Paid Invoice Notification Used for Credential Phishing Attack
Unlike business email compromise attacks that often ask for the recipient to send money for an unpaid invoice, this credential phishing attack takes the opposite approach—using a fake billing notification to encourage clicks. To set up this attack, the threat actors first compromised an external vendor account, potentially through the same or very similar credential phishing attack. Once access to the account was given, the attacker could use that access to see ongoing financial transactions and target existing customers.

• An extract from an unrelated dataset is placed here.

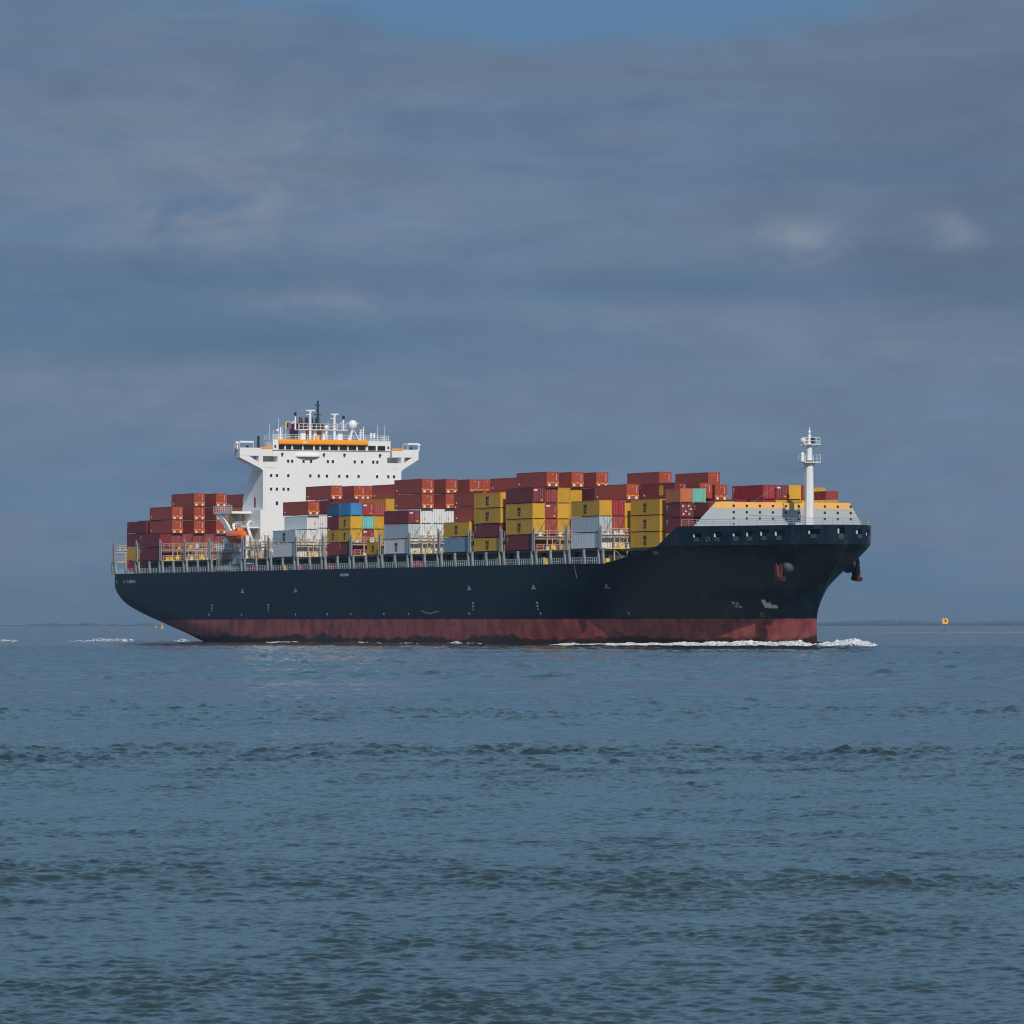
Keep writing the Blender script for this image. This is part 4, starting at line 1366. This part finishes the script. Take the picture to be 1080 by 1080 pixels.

In the attack itself, the email states that payment has been made for an unnamed invoice, with a link to an Excel document that the recipient can click for further details. To add further legitimacy, the text states that it is a system-generated email and asks the recipient not to reply, eliminating the possibility of double-checking the legitimacy of the email with the sender. Upon click, the recipient is directed to a Microsoft 365 page that looks similar to the real one—asking them to enter their password only.
Why It Bypassed Traditional Security
This email comes from a real vendor account that has a relationship with the target organization and as a result, there is nothing unusual to detect in the domain—making it easy to bypass legacy tools that look for those indicators. In addition, the URL within the email is one that has not been seen before, making it difficult for threat intelligence-based tools to detect.
Detecting the Attack
Natural language processing enables cloud email security solutions to detect the presence of an unusual invoice or payment request, and a federated supply chain database understands when a vendor account may be compromised—across the entire customer ecosystem. Further, a behavioral system can stop attacks that use never-before-seen URLs by understanding the intent of the link.
Risk to Organization
This email relies on the known vendor relationship and legitimate email, plus curiosity about the payment, to trick users into clicking the link—even if just to see what the document contains. Once an employee enters their Microsoft credentials, attackers have full access to the email account, which they can then use to look for sensitive information or as a launch point for other attacks on the employee’s coworkers, customers, or vendors.